Thanks to Pinnacle Records we have three copies of this new Varèse Sarabande re-recording of Bernard Herrmann's landmark science fiction score The Day The Earth Stood Still (1951). For a chance to win a copy email me at gsdalkin.fmw@btopenworld.com with your suggestion as to the most under-rated science fiction score. Tell me your reasons why and you may find an album winging its way to you. Please remember to include your postal address. Closing date: April 10 2003.

Review

Some scores are more admired than enjoyed. Herrmann’s 1951 The Day the Earth Stood Still is a case in point, a work that has perhaps attracted more laudatory adjectives (“seminal”, “groundbreaking”, “visionary”) over the years than devoted listeners. The score’s mix of electronic and acoustic instruments, and the bold doubling of individual instruments to produce “otherworldly” textures is rightly admired; but it probably doesn’t rate as many people’s favourite Herrmann score. And while the original Fox classics soundtrack CD (released in 1993) is the kind of milestone album that every self-respecting film music buff simply must have in their collection, how many people can honestly say they play it very often? I confess my own copy had become shamefully dusty by the time I took it off the shelf for comparative listening purposes. Worse still, I have to admit that I soon put it back again after I had played Varèse’s new disc.
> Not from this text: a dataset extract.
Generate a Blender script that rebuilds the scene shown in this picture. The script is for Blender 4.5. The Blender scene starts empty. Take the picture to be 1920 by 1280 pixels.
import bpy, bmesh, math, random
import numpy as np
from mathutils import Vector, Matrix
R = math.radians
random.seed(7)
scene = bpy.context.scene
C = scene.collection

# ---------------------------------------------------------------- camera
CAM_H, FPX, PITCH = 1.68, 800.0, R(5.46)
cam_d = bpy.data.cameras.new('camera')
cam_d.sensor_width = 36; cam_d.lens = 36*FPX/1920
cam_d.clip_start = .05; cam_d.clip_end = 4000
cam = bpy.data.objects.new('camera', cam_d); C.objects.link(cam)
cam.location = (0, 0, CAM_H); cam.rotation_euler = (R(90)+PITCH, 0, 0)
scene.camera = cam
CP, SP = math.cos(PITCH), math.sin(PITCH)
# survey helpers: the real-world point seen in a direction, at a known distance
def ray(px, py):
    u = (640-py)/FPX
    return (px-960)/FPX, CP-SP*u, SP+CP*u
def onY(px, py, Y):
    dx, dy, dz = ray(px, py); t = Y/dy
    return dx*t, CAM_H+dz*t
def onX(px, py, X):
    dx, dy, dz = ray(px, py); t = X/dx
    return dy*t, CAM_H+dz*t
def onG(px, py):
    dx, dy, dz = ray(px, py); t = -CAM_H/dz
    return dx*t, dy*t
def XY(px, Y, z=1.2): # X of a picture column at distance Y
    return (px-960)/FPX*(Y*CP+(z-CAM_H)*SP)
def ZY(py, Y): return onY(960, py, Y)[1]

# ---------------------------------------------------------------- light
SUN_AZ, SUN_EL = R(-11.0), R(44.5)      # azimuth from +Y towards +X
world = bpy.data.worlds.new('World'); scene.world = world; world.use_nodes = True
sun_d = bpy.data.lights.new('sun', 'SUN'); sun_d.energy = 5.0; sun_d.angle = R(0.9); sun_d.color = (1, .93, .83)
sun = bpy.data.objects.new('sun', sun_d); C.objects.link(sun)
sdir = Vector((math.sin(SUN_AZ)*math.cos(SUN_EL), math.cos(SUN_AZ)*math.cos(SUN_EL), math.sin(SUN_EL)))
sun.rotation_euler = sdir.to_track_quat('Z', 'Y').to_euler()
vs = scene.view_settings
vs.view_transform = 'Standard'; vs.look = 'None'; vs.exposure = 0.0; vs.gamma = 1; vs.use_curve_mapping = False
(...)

Much as I respect the original, I’ve always found that once beyond the striking twin-theremin and piano opening (“Prelude/Outer Space/Radar”), the series of extremely short cues make the album feel rather disjointed. Add to that a flat mono sound which obscures some of the work’s subtleties, and the result has not been for me the most pleasurable listening experience. The twin virtues of this new Varèse recording are its shiny, all-digital sound--bright and with plenty of “presence”--and its thoroughgoing musicality. Thanks are due both to engineer Jonathan Allen (a regular on these Varèse projects as well as veteran of many big Abbey Road scoring sessions) and Joel McNeely. An experienced Herrmann conductor and a fine composer in his own right, McNeely shapes the separate cues with a conductor’s true instinct into a coherent whole; here individually impressive pieces--“Arlington” or “Gort’s Rage” for example--don’t sound so much like isolated tracks as the ebbing and flowing of a single musical tide.

Neither McNeely nor Allen attempt slavishly to reproduce the sound of the 1951 recording. As Allen notes in the CD booklet, he was faced with the prospect of translating Herrmann’s original intentions into “a vivid stereo image”, which involved some creative solutions for instrumental balance and studio layout. The final product is remarkably faithful to the spirit of the original while unafraid to depart from it in matters of detail. McNeely is slower in places, faster in others, making each cue fit his vision of the complete work; the sound balance, meanwhile, clarifies the muddy textures of the mono original, making it easier to hear the ensemble playing rather than just spotlighting the Theremin or organ (notably, Celia Sheen’s solo Theremin is less up front here than those double Theremins of the soundtrack).

It’s not all perfect, of course. Those chaotic, crashing chords of “The Visor” sound a little weak on this new recording, and the heavy tread of Gort’s feet seem a little too light: the menacing air of the soundtrack is softened just a bit too much. But overall, as with their previous Herrmann albums, the team at Varese have succeeded in giving us more than just a clean digital copy of an old classic: they have established that this score deserves not only to be respected as a pioneering work, but also to be heard and enjoyed as a piece of music. I for one will be keeping this new recording close to my CD player for some time to come.